Social Scientist. v 8, no. 92 (March 1980) p. 74.


Graphics file for this page
BOOK REVIEW

Lessons of Indonesian Tragedy

BRIAN MAY, THE INDONESIAN TRAGEDY, Routledge and Kegan Paul, London, 1978, pp 438, ^ 8.95.

MAY'S book can mislead the uninitiated or the unwary, for it contains, at the discriptive level, some quite interesting speculations and hitherto little known first-hand data. It includes a section on Indonesia's political prisoners, many of whom were youngsters, arrested in 1965-1966, an account of the 1965 putsch and the rise of Suharto (part one). However, special caution must be exercized in reading the account of Sukarno whose overriding message is that the former President was alright because he had been exposed to western "culture" (shown by his habit of dropping western names in his speeches) more than the new incumbent. Virtually all sections of part two (the true nature of the "New Order") again, barring the author's moralizing, are excellent journalism. Part three (excluding the "Western Solution") is a jumble of racist drivels.

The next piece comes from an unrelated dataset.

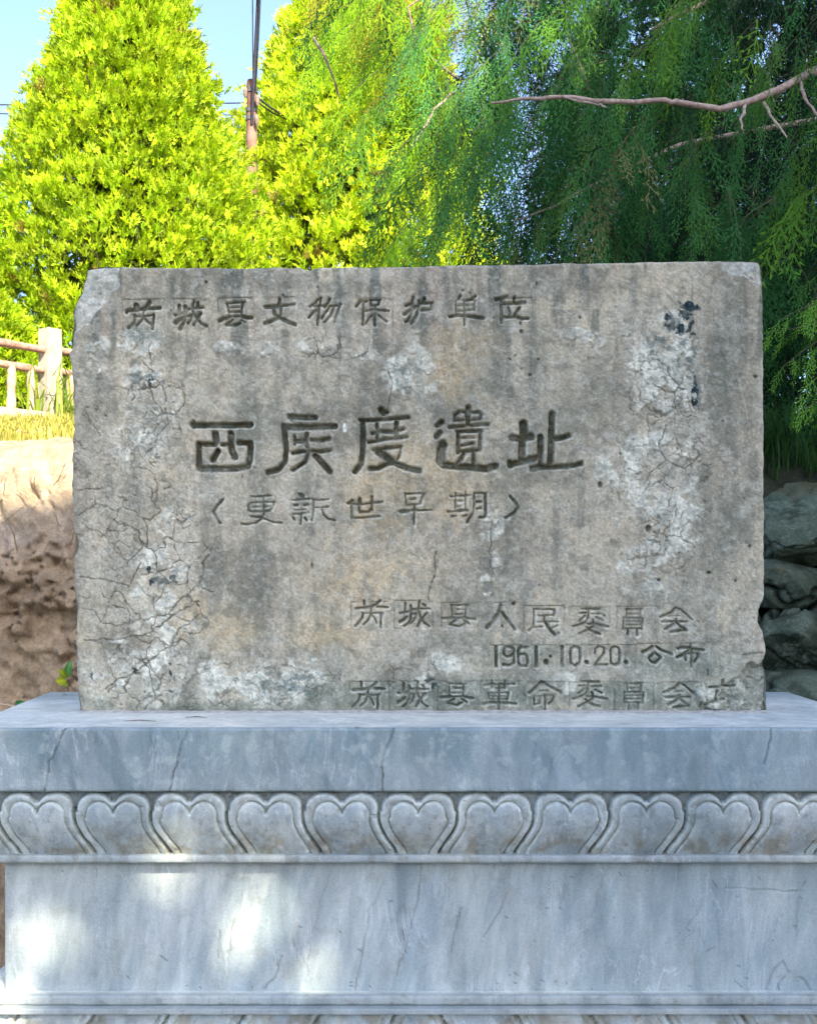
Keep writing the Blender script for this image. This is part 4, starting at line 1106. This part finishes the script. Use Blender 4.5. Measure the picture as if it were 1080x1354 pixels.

To make it worse, instead of confining himself to description of events, May has embarkd on something for which evidently he is poorly qualified. Having been in Indonesia for only four years, spending most of the time hobnobbing with the local high and mighty in comfortable and salubrious abodes, air-conditioned offices and over haute cuisines, May apparently thought that he knew all about the subject, the complexity of which has baffled generations of scholars. May tells us that the most crucial single obstacle to Indonesia's "progress" is the ^state of mind" of the Javan masses, a thing he rarely glimpsed through his car's windows, or at the closest, through stagey encounters when he condescended to step out of that symbol of his great source of pride (western technology) to interview the "people".